*What you need to do:*
In the listing below, locate the lines that hold "objects" and copy them.

*Raw data:*
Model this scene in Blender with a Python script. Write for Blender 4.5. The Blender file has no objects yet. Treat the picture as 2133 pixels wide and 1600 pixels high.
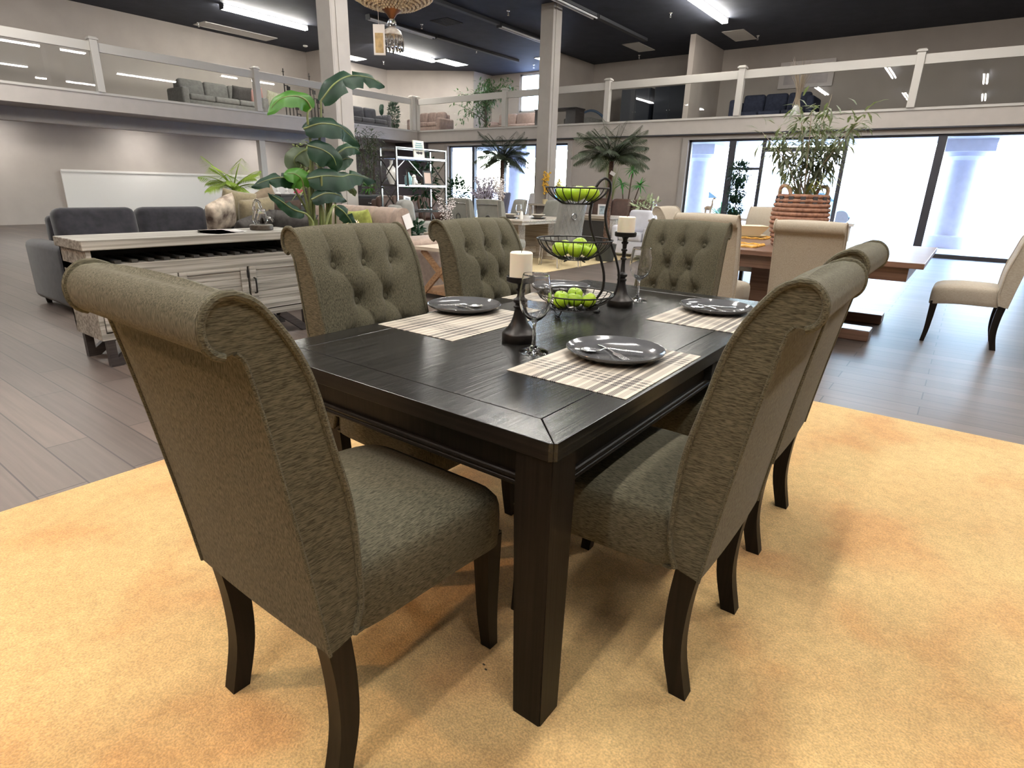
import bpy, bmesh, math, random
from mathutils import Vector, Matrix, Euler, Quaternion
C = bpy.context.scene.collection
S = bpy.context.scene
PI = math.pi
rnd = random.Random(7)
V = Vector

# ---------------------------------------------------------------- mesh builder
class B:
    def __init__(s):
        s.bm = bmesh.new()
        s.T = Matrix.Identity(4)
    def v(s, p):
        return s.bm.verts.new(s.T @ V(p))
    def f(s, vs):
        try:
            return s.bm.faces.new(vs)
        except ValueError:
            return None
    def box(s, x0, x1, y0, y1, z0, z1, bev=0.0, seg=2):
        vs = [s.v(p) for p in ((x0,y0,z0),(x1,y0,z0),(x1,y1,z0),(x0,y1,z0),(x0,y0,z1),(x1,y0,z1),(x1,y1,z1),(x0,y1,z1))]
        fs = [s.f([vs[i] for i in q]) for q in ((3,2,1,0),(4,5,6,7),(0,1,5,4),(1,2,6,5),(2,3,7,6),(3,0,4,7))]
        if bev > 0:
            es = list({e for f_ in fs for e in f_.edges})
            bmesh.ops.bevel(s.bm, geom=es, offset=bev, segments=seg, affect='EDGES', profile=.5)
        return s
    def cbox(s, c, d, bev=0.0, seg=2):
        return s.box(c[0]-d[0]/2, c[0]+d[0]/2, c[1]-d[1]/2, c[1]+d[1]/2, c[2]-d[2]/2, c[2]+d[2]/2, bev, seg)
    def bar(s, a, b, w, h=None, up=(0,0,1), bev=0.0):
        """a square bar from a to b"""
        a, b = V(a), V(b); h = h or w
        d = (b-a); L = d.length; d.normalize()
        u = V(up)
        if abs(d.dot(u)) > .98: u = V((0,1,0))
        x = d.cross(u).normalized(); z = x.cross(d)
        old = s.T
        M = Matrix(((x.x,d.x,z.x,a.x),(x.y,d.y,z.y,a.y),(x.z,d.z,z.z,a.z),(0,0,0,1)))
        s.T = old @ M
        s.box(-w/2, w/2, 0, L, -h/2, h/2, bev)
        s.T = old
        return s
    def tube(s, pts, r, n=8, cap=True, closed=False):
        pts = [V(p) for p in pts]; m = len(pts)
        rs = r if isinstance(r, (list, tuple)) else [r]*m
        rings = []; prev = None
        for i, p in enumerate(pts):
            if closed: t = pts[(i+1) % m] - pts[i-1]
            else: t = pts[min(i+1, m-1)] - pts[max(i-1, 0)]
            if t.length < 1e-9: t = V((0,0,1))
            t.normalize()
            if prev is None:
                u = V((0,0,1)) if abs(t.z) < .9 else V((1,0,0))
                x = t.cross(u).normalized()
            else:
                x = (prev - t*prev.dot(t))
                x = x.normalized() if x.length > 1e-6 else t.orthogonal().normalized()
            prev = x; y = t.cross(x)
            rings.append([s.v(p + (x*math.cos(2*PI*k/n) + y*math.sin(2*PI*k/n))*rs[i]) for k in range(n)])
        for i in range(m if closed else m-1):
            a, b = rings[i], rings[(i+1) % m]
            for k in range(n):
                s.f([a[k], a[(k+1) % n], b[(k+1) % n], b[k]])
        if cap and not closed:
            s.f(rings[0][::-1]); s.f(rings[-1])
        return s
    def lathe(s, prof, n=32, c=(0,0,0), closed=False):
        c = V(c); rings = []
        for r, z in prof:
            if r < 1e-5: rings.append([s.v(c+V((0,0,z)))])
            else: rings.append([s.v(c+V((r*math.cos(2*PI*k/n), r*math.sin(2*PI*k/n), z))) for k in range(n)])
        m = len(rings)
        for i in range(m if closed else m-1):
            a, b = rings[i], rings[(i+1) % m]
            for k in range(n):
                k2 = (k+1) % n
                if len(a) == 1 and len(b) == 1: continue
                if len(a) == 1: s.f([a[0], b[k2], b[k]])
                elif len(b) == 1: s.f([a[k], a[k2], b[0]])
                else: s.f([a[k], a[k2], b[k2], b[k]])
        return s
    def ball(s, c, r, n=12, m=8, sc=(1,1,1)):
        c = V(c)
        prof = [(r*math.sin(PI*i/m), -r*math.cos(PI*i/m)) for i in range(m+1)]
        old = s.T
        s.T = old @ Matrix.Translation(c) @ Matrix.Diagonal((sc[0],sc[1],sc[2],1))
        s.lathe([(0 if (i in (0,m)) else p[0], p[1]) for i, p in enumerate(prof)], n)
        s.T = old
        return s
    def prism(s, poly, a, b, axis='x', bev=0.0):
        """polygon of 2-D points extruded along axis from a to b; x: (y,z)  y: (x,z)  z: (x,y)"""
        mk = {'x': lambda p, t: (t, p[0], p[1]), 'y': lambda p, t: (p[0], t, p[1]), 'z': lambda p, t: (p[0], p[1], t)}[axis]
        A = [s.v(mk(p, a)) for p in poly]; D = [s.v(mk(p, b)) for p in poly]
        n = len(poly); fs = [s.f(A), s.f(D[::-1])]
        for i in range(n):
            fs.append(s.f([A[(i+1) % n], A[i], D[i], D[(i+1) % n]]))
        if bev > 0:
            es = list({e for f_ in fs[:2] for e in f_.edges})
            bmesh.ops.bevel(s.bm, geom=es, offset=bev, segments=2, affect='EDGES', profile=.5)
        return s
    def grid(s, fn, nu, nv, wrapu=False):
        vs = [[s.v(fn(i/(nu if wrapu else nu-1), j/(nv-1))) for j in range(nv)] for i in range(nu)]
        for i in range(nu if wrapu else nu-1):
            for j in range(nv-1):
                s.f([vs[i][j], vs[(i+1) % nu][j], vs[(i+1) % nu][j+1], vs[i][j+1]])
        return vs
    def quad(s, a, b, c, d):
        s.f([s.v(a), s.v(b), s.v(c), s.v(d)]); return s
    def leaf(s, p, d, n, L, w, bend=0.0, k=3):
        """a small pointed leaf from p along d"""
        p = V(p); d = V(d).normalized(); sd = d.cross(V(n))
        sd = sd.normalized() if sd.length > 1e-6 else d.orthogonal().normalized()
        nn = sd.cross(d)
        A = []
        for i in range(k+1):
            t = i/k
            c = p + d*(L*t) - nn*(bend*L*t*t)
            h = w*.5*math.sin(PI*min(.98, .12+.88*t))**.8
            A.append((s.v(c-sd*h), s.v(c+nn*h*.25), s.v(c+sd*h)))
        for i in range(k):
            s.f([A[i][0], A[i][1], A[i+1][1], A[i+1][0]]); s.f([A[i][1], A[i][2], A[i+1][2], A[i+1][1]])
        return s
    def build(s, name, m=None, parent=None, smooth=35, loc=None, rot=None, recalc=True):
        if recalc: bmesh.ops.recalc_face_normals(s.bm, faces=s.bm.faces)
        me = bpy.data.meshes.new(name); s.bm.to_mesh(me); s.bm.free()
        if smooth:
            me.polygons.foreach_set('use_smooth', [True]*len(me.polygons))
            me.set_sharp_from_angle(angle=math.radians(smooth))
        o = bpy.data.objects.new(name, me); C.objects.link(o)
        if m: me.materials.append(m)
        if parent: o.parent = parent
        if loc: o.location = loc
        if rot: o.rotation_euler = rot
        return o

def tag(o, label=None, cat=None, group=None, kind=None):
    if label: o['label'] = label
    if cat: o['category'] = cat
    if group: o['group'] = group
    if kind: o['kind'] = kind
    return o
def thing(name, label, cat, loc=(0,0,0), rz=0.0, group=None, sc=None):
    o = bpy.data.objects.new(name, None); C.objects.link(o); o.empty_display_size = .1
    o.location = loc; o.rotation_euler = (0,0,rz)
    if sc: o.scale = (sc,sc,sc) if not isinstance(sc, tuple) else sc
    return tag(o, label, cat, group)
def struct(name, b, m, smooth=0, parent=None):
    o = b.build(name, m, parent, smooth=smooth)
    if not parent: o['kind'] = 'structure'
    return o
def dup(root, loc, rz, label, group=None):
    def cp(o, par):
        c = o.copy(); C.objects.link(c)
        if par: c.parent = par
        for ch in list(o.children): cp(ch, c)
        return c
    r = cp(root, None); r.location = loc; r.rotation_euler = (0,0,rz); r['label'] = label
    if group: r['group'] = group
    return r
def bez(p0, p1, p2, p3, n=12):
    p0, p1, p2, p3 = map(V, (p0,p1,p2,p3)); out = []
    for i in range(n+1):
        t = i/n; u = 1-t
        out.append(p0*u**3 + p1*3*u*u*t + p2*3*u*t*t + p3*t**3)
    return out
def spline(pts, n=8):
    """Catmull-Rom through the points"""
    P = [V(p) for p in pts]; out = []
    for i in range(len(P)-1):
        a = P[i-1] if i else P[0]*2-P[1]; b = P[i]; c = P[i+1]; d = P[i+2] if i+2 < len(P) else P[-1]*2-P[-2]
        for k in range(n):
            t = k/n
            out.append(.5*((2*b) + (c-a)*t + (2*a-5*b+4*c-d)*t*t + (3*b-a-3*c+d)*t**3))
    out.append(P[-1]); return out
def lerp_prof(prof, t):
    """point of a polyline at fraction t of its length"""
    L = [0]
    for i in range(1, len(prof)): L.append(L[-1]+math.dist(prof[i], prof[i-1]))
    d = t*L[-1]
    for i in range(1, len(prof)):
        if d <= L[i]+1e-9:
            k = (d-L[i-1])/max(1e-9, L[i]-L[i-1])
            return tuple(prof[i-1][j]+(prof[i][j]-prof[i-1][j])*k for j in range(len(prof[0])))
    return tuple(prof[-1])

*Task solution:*
Model this scene in Blender with a Python script. Write for Blender 4.5. The Blender file has no objects yet. Treat the picture as 2133 pixels wide and 1600 pixels high.
        o = bpy.data.objects.new(name, me); C.objects.link(o)
    o = bpy.data.objects.new(name, None); C.objects.link(o); o.empty_display_size = .1
        c = o.copy(); C.objects.link(c)